またそれでも復刻困難なパーツについては、限りなく純正に近づけたNISMOリプレイス品のほか、修理も受け付けています。
シリンダーブロック
R32GT-RのエンジンであるRB26DETTはチューニングベースにされることも多く、その性能と強度から1000馬力超のチューニングがなされたこともあります。しかしその分故障の可能性も高く、流通しているエンジンの数も限りがあるため修理が困難な状況。
エンジンの主要部品であるシリンダーブロック、ならびにシリンダーヘッド単体が購入可能となったことで、修理やチューニングがしやすくなりました。
フロントドアハーネス
車内の電気や信号を伝えるためのハーネスは、人間でいうと血管や神経にも例えられる重要な配線部分です。樹脂の被膜で覆われていますが、時が経つにつれ劣化や腐食により断線やショートを起こしやすいため、補修用であっても中古品は避けたい部品でした。
今回はコネクター部分に当たるカプラーもセットでの再販となり、信頼性も高くなっています。
トランク用ウエザーストリップ
ドアとボディの隙間を埋めるパッキンの役割をするウエザーストリップは、雨風や埃、振動を防ぐ部品のこと。柔らかい樹脂性ですが、年数が経過すると弾性が失われて硬化やひび割れを起こすと雨漏りの原因にもなります。
地味ながら、車種や部分ごとに異なる形状であり、これまではなかなか効果的な補修方法がなく、再販により新品が入手できるのはかなりありがたいことです。
R32スカイラインGT-Rが欲しいなら今がチャンス!?
純正部品が再販売されることは、その車のオーナーやファンにとって朗報以外の何物でもないでしょう。これで日本の名車が1台でも多く延命されるのはうれしい限りです。

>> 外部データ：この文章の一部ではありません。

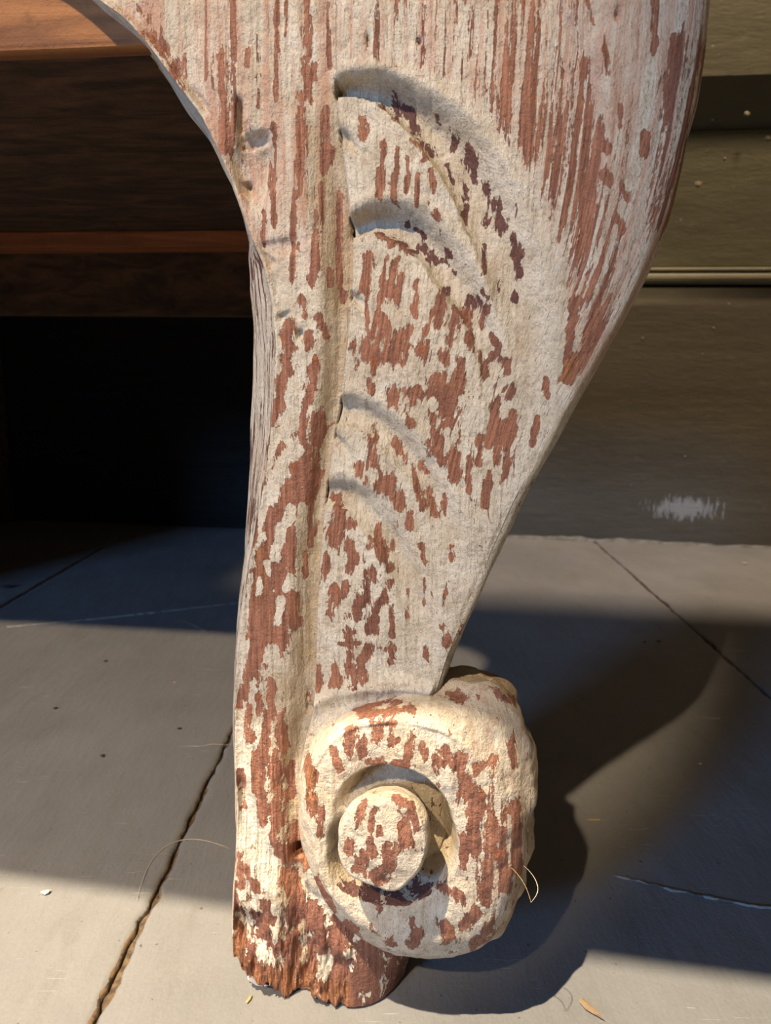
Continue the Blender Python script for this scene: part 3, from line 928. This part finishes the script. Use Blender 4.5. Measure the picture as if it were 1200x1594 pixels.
Rr = polar(ring, DF, (Cu, Cz), th)
Rs = polar(silo, 0.004, (Cu, Cz), th)
Rb = polar(back, 0.030, (Cu, Cz), th)
rec = [(512, 1280), (520, 1240), (550, 1202), (596, 1188), (648, 1198), (688, 1234), (708, 1280), (716, 1315), (704, 1360), (672, 1398), (630, 1414), (580, 1410), (535, 1396), (512, 1372), (505, 1330)]
Rc = polar(rec, DF, (Cu, Cz), th)
rows_r, rows_d = [], []
gapm = np.exp(-((np.angle(np.exp(1j * (th - 2.95)))) / 0.42) ** 2)          # the turn runs into the button on the left
depth_rec = 0.0105 * (1 - 0.8 * gapm)
for t in np.linspace(0.02, 0.76, 26):
    rows_r.append(Rc * t); rows_d.append(DF + depth_rec + 0 * th)
for t in np.linspace(0, 1, 16)[1:]:
    rows_r.append(Rc * (0.76 + 0.24 * t)); rows_d.append(DF + depth_rec * (1 - sstep(0.05, 1, t)) + 0.0006 * (1 - t))
for t in np.linspace(0, 1, 44)[1:]:
    rows_r.append(Rc * (1 - t) + Rr * 0.985 * t); rows_d.append(DF + 0.0014 * (2 * t - 1) ** 2 * (t > .5) - 0.0005 * np.sin(math.pi * t) - 0.0009 * np.exp(-((t - 0.93) / 0.06) ** 2) * np.exp(-((th - 1.75) / 0.95) ** 2) + 0 * th)
for t in np.linspace(0, 1, 26)[1:]:
    a = t * math.pi / 2
    rows_r.append(Rr * 0.985 + (Rs - Rr * 0.985) * (0.55 * math.sin(a) + 0.45 * t)); rows_d.append(DF + 0.0014 + (0.004 - DF - 0.0014) * (0.55 * (1 - math.cos(a)) + 0.45 * t) + 0 * th)
for t in np.linspace(0, 1, 30)[1:]:
    rows_r.append(Rs * (1 - t) + Rb * t); rows_d.append(0.004 + (0.032 - 0.004) * t + 0 * th)
rows_r.append(Rb * 0.97); rows_d.append(0.0345 + 0 * th)
for t in (0.8, 0.5, 0.02):
    rows_r.append(Rb * t); rows_d.append(0.035 + 0 * th)
RRm, DDm = np.stack(rows_r), np.stack(rows_d)
TT = np.repeat(th[None], len(RRm), 0)
SU, SZ = Cu + RRm * np.cos(TT), Cz + RRm * np.sin(TT)
lumpS = fbm(SU * 110, SZ * 110, DDm * 110, 201, 3)
grS = fbm(SU * 700, SZ * 30, DDm * 700, 211, 3)
bl = sstep(-0.6, 0.6, np.cos(TT)) * sstep(-0.008, 0.0, DDm)
disp = 0.0007 * lumpS + 0.0002 * grS + bl * 0.0024 * fbm(SU * 90, SZ * 90, DDm * 90, 221, 2)
isfront = sstep(0.0, -0.006, DDm)
SD = DDm + disp * isfront * sstep(0.0, 0.003, 0.03 - DDm)
RR2 = RRm + disp * (1 - isfront) * (DDm < 0.034)
SU, SZ = Cu + RR2 * np.cos(TT), Cz + RR2 * np.sin(TT)
SZ = np.maximum(SZ, 0.001)
me = grid_mesh('scroll', np.stack([SU, SD, SZ], -1), wrap=True)
X, Y = to_px(SU, SZ, SD)
B2 = [(522, 1165, 526, 1200, 6), (545, 1140, 545, 1165, 9), (562, 1165, 565, 1175, 8), (585, 1135, 590, 1150, 9), (610, 1130, 612, 1155, 9), (636, 1148, 638, 1172, 7), (655, 1160, 662, 1180, 5), (570, 1185, 650, 1192, 4), (690, 1170, 705, 1190, 7), (715, 1185, 728, 1240, 10), (735, 1230, 735, 1320, 8), (745, 1245, 745, 1260, 8), (720, 1300, 722, 1350, 6), (768, 1280, 768, 1330, 8), (760, 1340, 755, 1400, 7), (480, 1185, 486, 1260, 9), (500, 1260, 496, 1300, 4),
      (650, 1450, 640, 1470, 8), (690, 1440, 700, 1460, 9), (600, 1455, 610, 1470, 6), (540, 1440, 560, 1455, 6), (640, 1430, 640, 1440, 4), (690, 1380, 720, 1400, 6), (740, 1420, 720, 1440, 6), (760, 1455, 740, 1470, 6), (500, 1390, 520, 1420, 5), (545, 1100, 620, 1092, 5), (560, 1110, 640, 1104, 5), (700, 1080, 720, 1090, 6), (770, 1080, 800, 1090, 6), (780, 1300, 785, 1380, 6), (800, 1250, 805, 1350, 6), (680, 1180, 690, 1190, 5), (740, 1200, 770, 1180, 5), (795, 1150, 800, 1190, 4), (600, 1400, 590, 1410, 5), (490, 1370, 510, 1400, 5), (660, 1220, 680, 1250, 6)]
wb2 = 3.0 * fbm(X / 9, Y / 14, 0, 231, 2)
wr = 0.26 + 0.46 * stroke_field(X, Y, B2, 1, wb2) + 0.12 * sstep(690, 770, X) * sstep(1140, 1220, Y)
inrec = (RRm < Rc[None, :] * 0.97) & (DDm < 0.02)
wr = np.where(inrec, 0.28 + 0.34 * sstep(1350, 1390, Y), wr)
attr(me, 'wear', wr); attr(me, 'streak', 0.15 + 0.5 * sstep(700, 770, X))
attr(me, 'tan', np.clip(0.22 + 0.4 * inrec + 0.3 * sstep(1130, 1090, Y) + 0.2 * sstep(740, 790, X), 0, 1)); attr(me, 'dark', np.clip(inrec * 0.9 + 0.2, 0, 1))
attr(me, 'bare', np.clip(np.exp(-((X - 484) / 9) ** 2 - ((Y - 1225) / 38) ** 2) * 1.2, 0, 1))
vattr(me, 'grain', np.stack([SU, SD, SZ], -1))
me.flip_normals()
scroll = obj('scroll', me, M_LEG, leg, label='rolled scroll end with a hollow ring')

# ---- button standing in the middle of the scroll
bo = [(525, 1314), (531, 1280), (550, 1254), (586, 1242), (625, 1244), (652, 1262), (667, 1296), (666, 1330), (650, 1364), (628, 1388), (606, 1398), (588, 1388), (560, 1374), (532, 1362)]
BFd = -0.021
Bu, Bz = [float(v) for v in plane_pt(np.array(596.), np.array(1305.), BFd)]
th2 = np.linspace(-math.pi, math.pi, 200, endpoint=False)
Rf = polar(bo, BFd, (Bu, Bz), th2)
rr, dd = [], []
for t in np.linspace(0.01, 0.86, 34):
    rr.append(Rf * t); dd.append(BFd - 0.0018 * (1 - t * t) + 0 * th2)
for t in np.linspace(0, 1, 14)[1:]:
    a = t * math.pi / 2
    rr.append(Rf * (0.86 + 0.14 * math.sin(a))); dd.append(BFd - 0.0005 + 0.0045 * (1 - math.cos(a)) + 0 * th2)
for t in np.linspace(0, 1, 30)[1:]:
    rr.append(Rf * (1 - 0.30 * t)); dd.append(BFd + 0.004 + t * 0.0215 + 0 * th2)
rr, dd = np.stack(rr), np.stack(dd)
tt = np.repeat(th2[None], len(rr), 0)
b1 = 0.0006 * fbm(rr * np.cos(tt) * 140, rr * np.sin(tt) * 140, dd * 140, 301, 3)
rr = rr * (1 + 0.03 * fbm(np.cos(tt) * 2.2, np.sin(tt) * 2.2, dd * 90, 311, 2))
BU, BZ, BDm = Bu + rr * np.cos(tt), Bz + rr * np.sin(tt) - 0.25 * np.maximum(0, dd - BFd - 0.003), dd + b1
me = grid_mesh('scroll_button', np.stack([BU, BDm, BZ], -1), wrap=True)
X, Y = to_px(BU, BZ, BDm)
B3 = [(566, 1258, 560, 1275, 8), (580, 1262, 576, 1290, 5), (545, 1316, 540, 1325, 8), (605, 1318, 604, 1350, 9), (565, 1330, 555, 1350, 8), (560, 1355, 600, 1370, 7), (575, 1310, 582, 1330, 5), (628, 1290, 632, 1310, 8), (640, 1255, 650, 1290, 5), (612, 1240, 630, 1250, 5), (590, 1290, 592, 1300, 4)]
wr = 0.27 + 0.46 * stroke_field(X, Y, B3, 1, 3 * fbm(X / 8, Y / 12, 0, 331, 2))
attr(me, 'wear', wr); attr(me, 'streak', 0.2 + 0 * wr); attr(me, 'tan', 0.25 * sstep(1270, 1235, Y)); attr(me, 'dark', 0.35 + 0 * wr); attr(me, 'bare', 0 * wr)
vattr(me, 'grain', np.stack([BU, BDm, BZ], -1))
me.flip_normals()
obj('scroll_button', me, M_LEG, leg, label='blunt round button in the scroll')

# ---- body of the bench behind the leg: front rail, dark underside planks, back rail, top
D1 = 0.012
DWALL = float((WA - ORG) @ TD)
zr = plane_pt(np.array(100.), np.array(76.), D1)[1]
UL, URr = -0.95, 0.055
rail = obj('front_rail', box_mesh('front_rail', UL, -0.040, D1, D1 + 0.008, float(zr), ZT, 0.0015), M_RAIL, bench, label='bare brown front rail')
# underside rises slightly behind the rail; planks run along the bench
zu = float(zr) + 0.003
u_, zz_ = plane_pt(np.array(200.), np.array(358.), 0.33)
DBK = 0.30
for dtry in np.linspace(0.2, 0.5, 61):
    if abs(plane_pt(np.array(200.), np.array(358.), dtry)[1] - zu) < abs(plane_pt(np.array(200.), np.array(358.), DBK)[1] - zu):
        DBK = dtry
e0 = D1 + 0.009
wid = (DBK + 0.03 - e0) / 3
for i in range(3):
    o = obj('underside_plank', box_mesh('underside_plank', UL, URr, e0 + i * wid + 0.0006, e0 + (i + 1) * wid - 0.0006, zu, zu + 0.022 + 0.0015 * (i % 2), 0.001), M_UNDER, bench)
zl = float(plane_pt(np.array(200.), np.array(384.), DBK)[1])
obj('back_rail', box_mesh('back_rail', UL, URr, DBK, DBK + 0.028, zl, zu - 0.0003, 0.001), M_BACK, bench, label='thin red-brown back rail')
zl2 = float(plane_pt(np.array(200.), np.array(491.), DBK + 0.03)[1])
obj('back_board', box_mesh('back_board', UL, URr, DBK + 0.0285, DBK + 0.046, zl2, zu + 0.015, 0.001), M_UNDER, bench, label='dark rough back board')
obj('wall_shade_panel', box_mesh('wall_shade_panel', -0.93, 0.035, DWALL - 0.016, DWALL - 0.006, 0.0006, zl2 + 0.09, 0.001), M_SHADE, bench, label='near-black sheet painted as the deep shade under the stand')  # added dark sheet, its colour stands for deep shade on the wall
OH = -0.222
DW = float((WA - ORG) @ TD)
DTB = 0.45
obj('added_top_blocker', box_mesh('added_top_blocker', UL, 0.05, DTB + 0.0005, DW - 0.03, ZT, ZT + 0.028, 0.003), M_RAIL, bench)  # unseen slab added to keep the wall lamp off the left side
me = box_mesh('stand_top', UL, 0.62, OH, DTB, ZT, ZT + 0.028, 0.004, 3)
for v in me.vertices:
    if v.co.y < 0:
        v.co.y -= 0.045 * (v.co.x + 0.12)
obj('stand_top', me, M_RAIL, bench)
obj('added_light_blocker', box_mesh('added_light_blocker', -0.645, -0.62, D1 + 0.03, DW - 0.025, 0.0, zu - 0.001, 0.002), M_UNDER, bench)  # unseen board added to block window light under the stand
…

また、これまで修理が困難だったことで、中古車市場で比較的安く販売されていた個体でも、「NISMOヘリテージパーツ」の再販によって修復され、再び高値で売買されることがあるかもしれません。現在R32スカイラインGT-Rの価値は年々上昇し、今や当時の新車価格を上回る価格で売買されるのが当たり前。少しでも手ごろな個体を探し、NISMOヘリテージパーツを使って徐々にコンディションを整えていくのもいいかもしれませんね。